Based on preliminary data and estimates, the Consolidated Fiscal Programme (CFP) is expected to be in a surplus of 2,156.8 million leva (2.2 per cent of the GDP projection) on a cash basis as at the end of August, the Finance Ministry said.
The national budget balance improved in structural terms compared to a year earlier mainly due to larger tax revenues (including from social and health insurance contributions). At the same time, the balance of EU fund accounts deteriorated in 2017 due to a baseline effect in 2016 related to EU grants reimbursed to Bulgaria early that year for expenditures incurred at the end of 2015 when project payments under the 2007-2013 programming period peaked.
As at August 2017, CFP revenues and grants are expected to be 23,312.7 million leva, 65.8 per cent of the annual projection. Tax and non-tax revenues are expected to reach 68.1 per cent of the annual estimates.

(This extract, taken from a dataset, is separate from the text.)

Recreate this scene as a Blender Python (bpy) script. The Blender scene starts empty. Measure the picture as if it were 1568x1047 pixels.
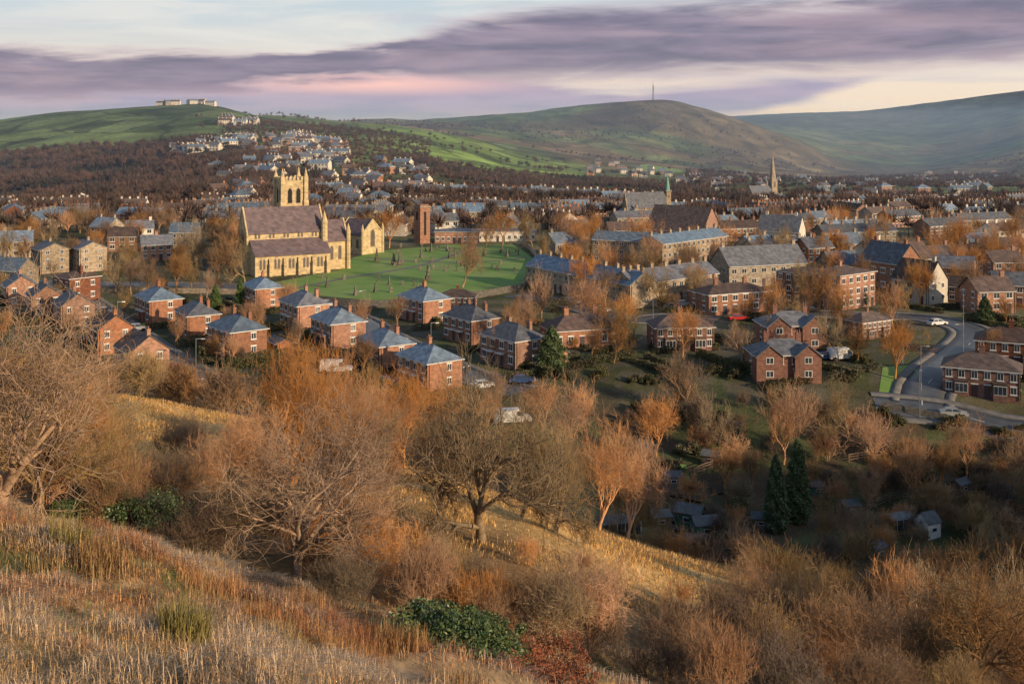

As at end-August, grant revenues were lower than a year earlier, and performance is expected to be 37.4 per cent of the annual estimates.
CFP expenditures, including Bulgaria's contribution to the EU budget, are expected to amount to 21,155.9 million leva, 57.5 per cent of the annual estimates. A year earlier, CFP expenditures amounted to 19,698.1 million leva.
The portion of Bulgaria's contribution to the EU budget paid from the central government budget as at August 2017 stood at 607.4 million leva.